Sunday, February 13, 2011

KC exhibit explores WWI from perspective of German soldiers

Columbia Daily Tribune: KC exhibit explores WWI from perspective of German soldiers
On our second visit recently to Kansas City’s National World War I Museum, I was impressed by its special exhibit, “Man and Machine: The German Soldier in World War I.” It is unique to find an American exhibit focusing on the enemy’s equipment and the viewpoints of its soldiers. At this distance in time, we can accept them as fellow sufferers rather than the monsters they were once portrayed as. We also could learn how machines can transform a war. The Great War to end all wars, as it was publicized at the time, left a legacy that instead set the scene for World War II and still has an effect on the world today.

Carl Hauber was a collector of German World War I battle materials, and after his death, his wife gave the historical objects to the museum. Among them were 23 of the 24 different machine guns used by the German army, a half dozen of which form the basis of this special exhibit.

We were fortunate to have a young history buff as the docent when we investigated the exhibit in one of the tower exhibition halls. He explained that despite the fact troops were equipped with rifles and shot millions of bullets, the killing in the Great War was done mostly by other methods. Artillery killed 70 percent, machine guns 20 percent, gas 5 percent and rifles 5 percent. In movies, we see a lot of bayonet charges, but the English only lost .33 percent and Americans .1 percent of their troops to bayonets. Included in the displays were leather-and-steel helmets, gas masks, officers’ pistols, hand grenades, one of the first antitank weapons and, within a life-size trench, a paper sign that reads, “Do not use this route.”

Large posters on the walls showed German soldiers’ reactions to what was happening were similar to those of American, British and French soldiers. On the posters were some of the German soldiers’ words, for example:

“When I joined the army in the spring of 1918, I carried presumptions that the war would be fought like the 1870 War between Germany and France. Man-to-man combat, for instance. But in the trenches friend and foe alike suffer from the effects of invisible machinery. It is not enough to conquer the enemy. He has to be totally destroyed.”

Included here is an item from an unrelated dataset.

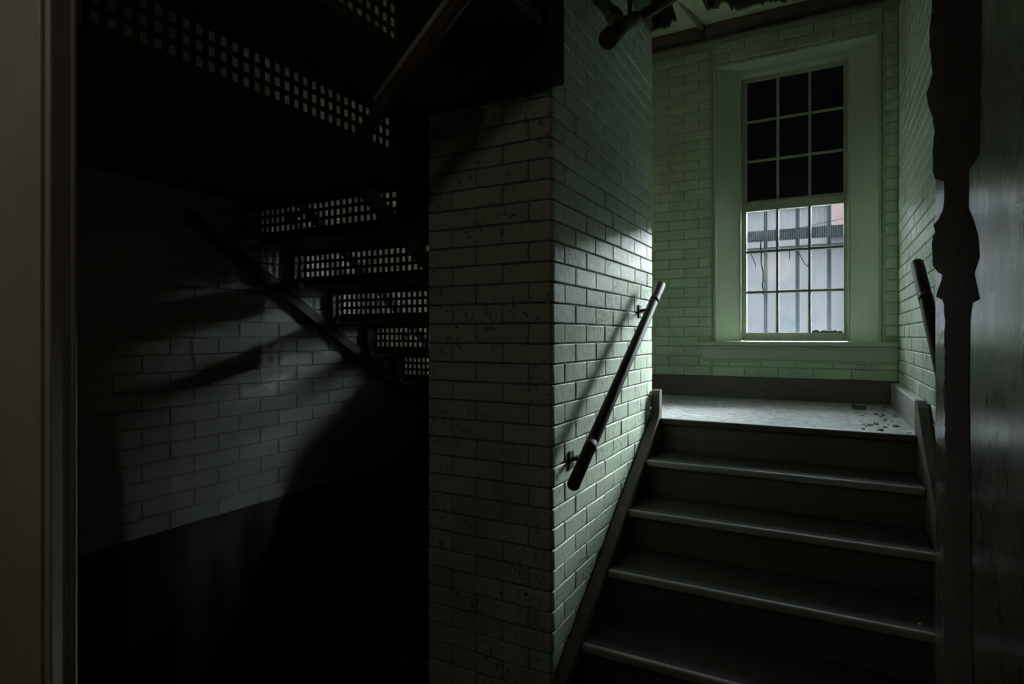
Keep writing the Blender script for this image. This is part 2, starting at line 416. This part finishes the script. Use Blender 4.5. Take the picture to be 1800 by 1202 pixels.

To get to the main exhibits, we walked on a glass bridge with a field of 9,000 poppies, each one representing 1,000 dead combatants. As with my first visit to the museum in 2006, I was impressed by the multiple ways the museum has to show what the war was like, how it started and what it did to change the map of the world.

A movie described the buildup to the war. Europe had become industrialized with wealth amassed in a few hands. European nations were in control of much of the world and were fighting to control even more. Nationalism was growing; hatred among ethnic groups was high. Sixty-five million men from 36 countries fought in the war, and 9 million of them were killed. When the United States entered in 1917, we sent more than 2 million men.

The most impressive exhibit might be the movies shown on a giant screen built along the side of a trench with mannequins walking below.

The “Man and Machine” exhibit runs through Dec. 31.